Come fa intendere la coordinatrice dei progetti, le sfide di oggi non spaventano Al Ma’mal, ma sono la molla che la spinge: «Oggi la questione è: come portare l’arte ad essere compresa dalle persone? Bisogna lavorare con le scuole, trovare nuovi modi di esprimersi, capire come coinvolgere studenti, persone, famiglie». In questo senso è stato pensato anche il laboratorio intensivo che a inizio luglio ha visto la partecipazione di trenta ragazzi della città vecchia, tra i 9 e i 14 anni d’età. Il progetto, supportato dal consolato generale d’Italia a Gerusalemme, ha fatto sperimentare ai giovani partecipanti arte visiva, scultura in argilla, pittura e danza. Il breve campo estivo si è chiuso poi con una cerimonia per le loro famiglie con un ospite di eccezione: l’osannato vincitore dell’edizione 2017 del programma televisivo Arab Idol,  Yacoub Shaheen.
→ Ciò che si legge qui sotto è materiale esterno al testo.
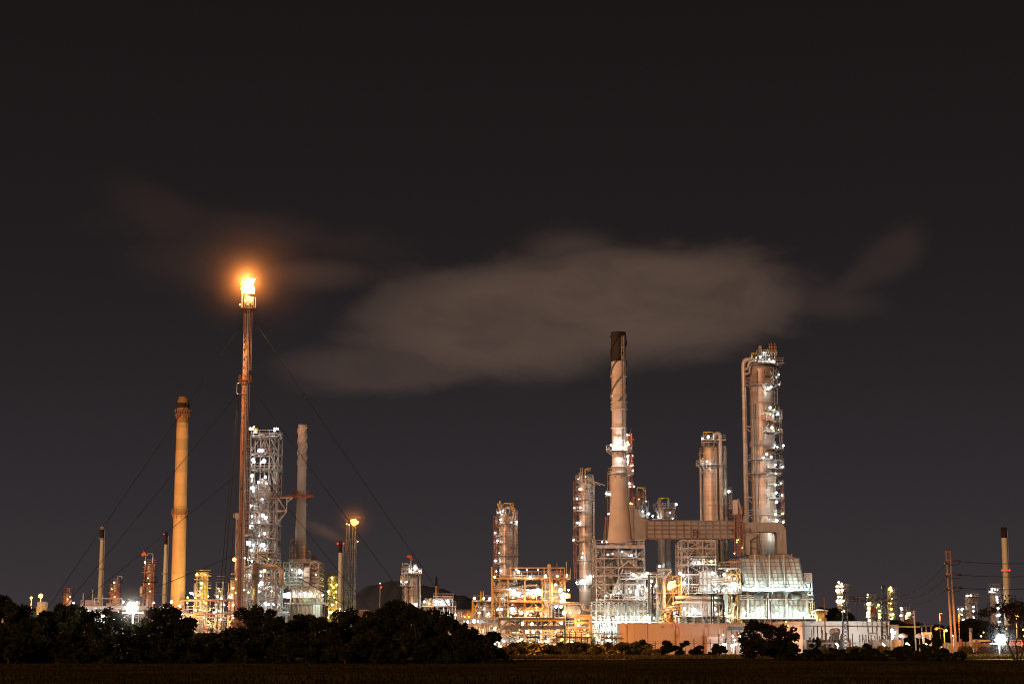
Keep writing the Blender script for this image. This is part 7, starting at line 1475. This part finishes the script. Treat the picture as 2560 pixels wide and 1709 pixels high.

E se qualcuno ha dei dubbi sull’utilità dell’arte in situazioni di guerre o di conflitti, Aline Khoury sa come farli sfumare: «Cultura e arte servono ad aumentare la consapevolezza e il pensiero critico, per provare a non rispondere con aggressività e violenza alla difficile situazione che si vive a Gerusalemme». Il lavoro di Al Ma’mal, dunque, continua, per spingere a trovare modi creativi di reagire, un po’ come molti fanno con i graffiti o con la fotografia. «Quando educhi le persone all’arte, possono usarla per esprimere se stesse ed è una via di comunicazione. Se la lingua è una barriera, l’arte riesce, invece, a comunicare messaggi in un altro modo».